* Start *

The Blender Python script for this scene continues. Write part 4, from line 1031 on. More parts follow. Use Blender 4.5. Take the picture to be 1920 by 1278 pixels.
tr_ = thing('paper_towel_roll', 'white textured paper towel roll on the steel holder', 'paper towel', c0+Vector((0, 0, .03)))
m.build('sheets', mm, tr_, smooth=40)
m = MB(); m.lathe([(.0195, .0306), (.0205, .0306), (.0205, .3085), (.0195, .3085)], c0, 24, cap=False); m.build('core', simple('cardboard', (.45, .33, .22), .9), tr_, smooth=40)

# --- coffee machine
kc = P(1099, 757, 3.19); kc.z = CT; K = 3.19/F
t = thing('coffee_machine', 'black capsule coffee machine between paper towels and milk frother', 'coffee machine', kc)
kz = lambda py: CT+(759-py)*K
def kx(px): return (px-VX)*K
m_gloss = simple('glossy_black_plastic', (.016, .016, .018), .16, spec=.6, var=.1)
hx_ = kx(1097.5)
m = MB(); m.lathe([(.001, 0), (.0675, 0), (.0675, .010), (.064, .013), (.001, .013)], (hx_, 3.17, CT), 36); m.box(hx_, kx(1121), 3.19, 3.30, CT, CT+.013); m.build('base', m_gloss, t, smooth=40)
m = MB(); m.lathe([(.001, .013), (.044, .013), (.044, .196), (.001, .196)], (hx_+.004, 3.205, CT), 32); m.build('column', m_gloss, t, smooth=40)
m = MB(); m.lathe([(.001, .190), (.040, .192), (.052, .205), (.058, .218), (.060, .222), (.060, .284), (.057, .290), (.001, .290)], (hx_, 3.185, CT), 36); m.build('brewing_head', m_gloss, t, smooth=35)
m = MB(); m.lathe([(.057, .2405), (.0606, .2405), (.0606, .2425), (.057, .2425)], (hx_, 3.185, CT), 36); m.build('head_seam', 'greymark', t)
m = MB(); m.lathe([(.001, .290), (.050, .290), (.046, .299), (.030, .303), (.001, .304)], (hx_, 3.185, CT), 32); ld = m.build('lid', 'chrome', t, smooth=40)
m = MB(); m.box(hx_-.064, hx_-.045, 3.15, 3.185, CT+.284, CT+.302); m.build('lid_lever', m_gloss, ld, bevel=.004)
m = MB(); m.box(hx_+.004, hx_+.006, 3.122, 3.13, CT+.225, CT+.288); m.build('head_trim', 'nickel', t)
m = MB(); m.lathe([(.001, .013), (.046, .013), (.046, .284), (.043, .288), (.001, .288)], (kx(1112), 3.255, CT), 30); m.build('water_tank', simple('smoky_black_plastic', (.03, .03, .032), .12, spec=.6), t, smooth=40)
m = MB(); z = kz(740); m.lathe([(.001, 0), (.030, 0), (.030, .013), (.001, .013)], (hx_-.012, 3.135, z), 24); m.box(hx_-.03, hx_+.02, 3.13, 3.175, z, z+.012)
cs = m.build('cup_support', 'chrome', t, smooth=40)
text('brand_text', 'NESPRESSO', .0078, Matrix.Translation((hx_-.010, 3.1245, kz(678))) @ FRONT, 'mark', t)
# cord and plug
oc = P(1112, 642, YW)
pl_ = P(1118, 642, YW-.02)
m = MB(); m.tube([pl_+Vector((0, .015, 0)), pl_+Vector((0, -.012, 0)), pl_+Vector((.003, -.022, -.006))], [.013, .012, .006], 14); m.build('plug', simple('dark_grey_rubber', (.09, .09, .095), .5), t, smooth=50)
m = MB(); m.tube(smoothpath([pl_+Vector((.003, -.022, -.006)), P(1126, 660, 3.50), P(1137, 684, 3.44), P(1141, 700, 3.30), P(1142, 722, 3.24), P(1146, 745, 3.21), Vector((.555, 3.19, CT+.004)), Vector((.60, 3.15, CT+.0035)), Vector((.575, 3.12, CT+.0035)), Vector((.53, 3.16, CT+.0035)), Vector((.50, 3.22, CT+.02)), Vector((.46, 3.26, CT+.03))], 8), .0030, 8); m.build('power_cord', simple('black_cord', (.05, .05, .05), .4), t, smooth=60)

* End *

## EXERCISE BRIEF
Copy, please, exactly the lines that start at the first line of the data and end at the line containing "(.45, .33, .22), .9), tr_, smooth=40)", both kept and no others.

## FINAL ANSWER
The Blender Python script for this scene continues. Write part 4, from line 1031 on. More parts follow. Use Blender 4.5. Take the picture to be 1920 by 1278 pixels.
tr_ = thing('paper_towel_roll', 'white textured paper towel roll on the steel holder', 'paper towel', c0+Vector((0, 0, .03)))
m.build('sheets', mm, tr_, smooth=40)
m = MB(); m.lathe([(.0195, .0306), (.0205, .0306), (.0205, .3085), (.0195, .3085)], c0, 24, cap=False); m.build('core', simple('cardboard', (.45, .33, .22), .9), tr_, smooth=40)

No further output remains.